**WORK TO DO**. Reproduce every line of the material below, but drop the pictures.

-- BEGIN ENTRIES PROVIDED --

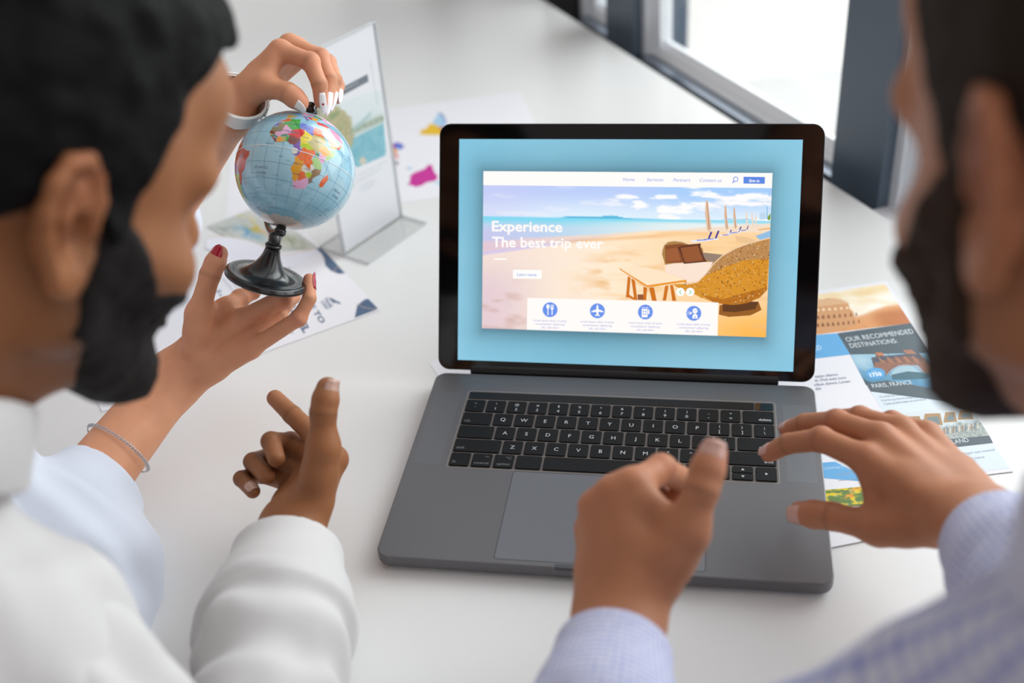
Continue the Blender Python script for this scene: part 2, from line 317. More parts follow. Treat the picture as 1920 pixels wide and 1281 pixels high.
def key_mesh(x0, y0, x1, y1, legend, kind):
    b = MB(); slab2(b, x0, y0, x1, y1, 1.6, ((Z0 - 0.5, 0), (Z0 + 0.9, 0), (Z0 + 1.25, 0.35)))
    a = Art(lambda p: np.stack([p[:, 0], p[:, 1], np.full(len(p), Z0 + 1.25)], 1), (0, 0, 1), 0.01, 0.03)
    I = [[1, 0], [0, 1]]; cx = (x0 + x1) / 2; cy = (y0 + y1) / 2
    if kind == 'c': a.text(legend, cx, cy - 2.2, 6.2, LT, 1, 'c', 0.0, A=I)
    elif kind == '2':
        a.text(legend[0], cx, cy + 1.8, 4.2, LT, 1, 'c', A=I); a.text(legend[1], cx, cy - 5.2, 5.2, LT, 1, 'c', A=I)
    elif kind == 'bl': a.text(legend, x0 + 2.4, y0 + 3.2, 4.4, MU, 1, 'l', 0.005, A=I)
    elif kind == 'br': a.text(legend, x1 - 2.4, y0 + 3.2, 4.4, LT, 1, 'r', 0.005, A=I)
    elif kind == 'fn': a.text('fn', x0 + 2.4, y0 + 3.2, 4.4, MU, 1, 'l', 0.005, A=I)
    elif kind.startswith('mod'):
        a.text(legend, cx, y0 + 3.0, 4.3, MU, 1, 'c', 0.005, A=I)
        if kind[3] == '^': a.line([(x1 - 6, y1 - 4.6), (x1 - 4.5, y1 - 3.2), (x1 - 3, y1 - 4.6)], 0.5, MU, 1)
        else: a.line([(x1 - 7.5, y1 - 3.2), (x1 - 5.8, y1 - 3.2), (x1 - 4, y1 - 5.6), (x1 - 2.4, y1 - 5.6)], 0.5, MU, 1); a.line([(x1 - 4.4, y1 - 3.2), (x1 - 2.4, y1 - 3.2)], 0.5, MU, 1)
    elif kind == 'arrow':
        s = -1 if legend == '<' else 1; a.poly([(cx + s * 1.5, cy), (cx - s * 1, cy + 1.4), (cx - s * 1, cy - 1.4)], LT)
    elif kind == 'up': a.poly([(cx, cy + 1.3), (cx - 1.4, cy - 1), (cx + 1.4, cy - 1)], LT)
    elif kind == 'dn': a.poly([(cx, cy - 1.3), (cx + 1.4, cy + 1), (cx - 1.4, cy + 1)], LT)
    V = np.array(b.v); F = [list(f) for f in b.f]; C = np.tile(lin(DK), (len(V), 1))
    if a.v: A_ = np.concatenate(a.v); F += [[i + len(V) for i in f] for f in a.f]; V = np.concatenate([V, A_]); C = np.concatenate([C, np.concatenate(a.c)])
    mesh_obj('key', V, F, M_key, well, smooth=False, cols=C)
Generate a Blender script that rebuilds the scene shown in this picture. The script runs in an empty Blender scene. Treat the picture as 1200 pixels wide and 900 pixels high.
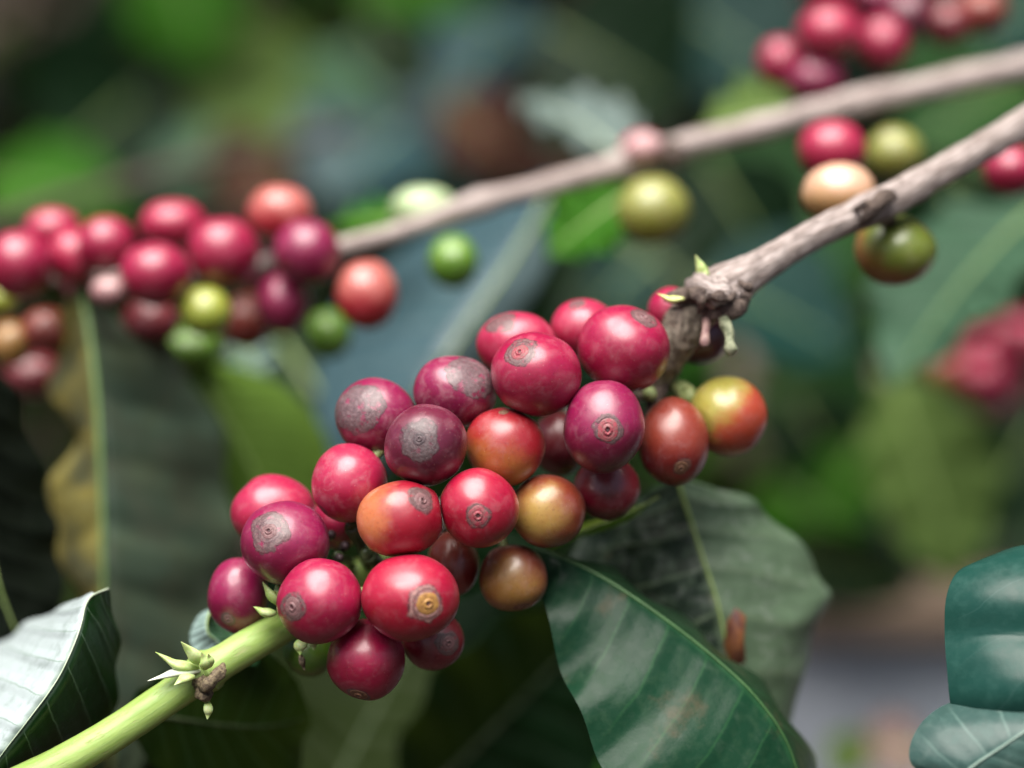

-- END ENTRIES PROVIDED --

**EXERCISE ANSWER**.
Continue the Blender Python script for this scene: part 2, from line 317. More parts follow. Treat the picture as 1920 pixels wide and 1281 pixels high.
def key_mesh(x0, y0, x1, y1, legend, kind):
    b = MB(); slab2(b, x0, y0, x1, y1, 1.6, ((Z0 - 0.5, 0), (Z0 + 0.9, 0), (Z0 + 1.25, 0.35)))
    a = Art(lambda p: np.stack([p[:, 0], p[:, 1], np.full(len(p), Z0 + 1.25)], 1), (0, 0, 1), 0.01, 0.03)
    I = [[1, 0], [0, 1]]; cx = (x0 + x1) / 2; cy = (y0 + y1) / 2
    if kind == 'c': a.text(legend, cx, cy - 2.2, 6.2, LT, 1, 'c', 0.0, A=I)
    elif kind == '2':
        a.text(legend[0], cx, cy + 1.8, 4.2, LT, 1, 'c', A=I); a.text(legend[1], cx, cy - 5.2, 5.2, LT, 1, 'c', A=I)
    elif kind == 'bl': a.text(legend, x0 + 2.4, y0 + 3.2, 4.4, MU, 1, 'l', 0.005, A=I)
    elif kind == 'br': a.text(legend, x1 - 2.4, y0 + 3.2, 4.4, LT, 1, 'r', 0.005, A=I)
    elif kind == 'fn': a.text('fn', x0 + 2.4, y0 + 3.2, 4.4, MU, 1, 'l', 0.005, A=I)
    elif kind.startswith('mod'):
        a.text(legend, cx, y0 + 3.0, 4.3, MU, 1, 'c', 0.005, A=I)
        if kind[3] == '^': a.line([(x1 - 6, y1 - 4.6), (x1 - 4.5, y1 - 3.2), (x1 - 3, y1 - 4.6)], 0.5, MU, 1)
        else: a.line([(x1 - 7.5, y1 - 3.2), (x1 - 5.8, y1 - 3.2), (x1 - 4, y1 - 5.6), (x1 - 2.4, y1 - 5.6)], 0.5, MU, 1); a.line([(x1 - 4.4, y1 - 3.2), (x1 - 2.4, y1 - 3.2)], 0.5, MU, 1)
    elif kind == 'arrow':
        s = -1 if legend == '<' else 1; a.poly([(cx + s * 1.5, cy), (cx - s * 1, cy + 1.4), (cx - s * 1, cy - 1.4)], LT)
    elif kind == 'up': a.poly([(cx, cy + 1.3), (cx - 1.4, cy - 1), (cx + 1.4, cy - 1)], LT)
    elif kind == 'dn': a.poly([(cx, cy - 1.3), (cx + 1.4, cy + 1), (cx - 1.4, cy + 1)], LT)
    V = np.array(b.v); F = [list(f) for f in b.f]; C = np.tile(lin(DK), (len(V), 1))
    if a.v: A_ = np.concatenate(a.v); F += [[i + len(V) for i in f] for f in a.f]; V = np.concatenate([V, A_]); C = np.concatenate([C, np.concatenate(a.c)])
    mesh_obj('key', V, F, M_key, well, smooth=False, cols=C)
Generate a Blender script that rebuilds the scene shown in this picture. The script runs in an empty Blender scene. Treat the picture as 1200 pixels wide and 900 pixels high.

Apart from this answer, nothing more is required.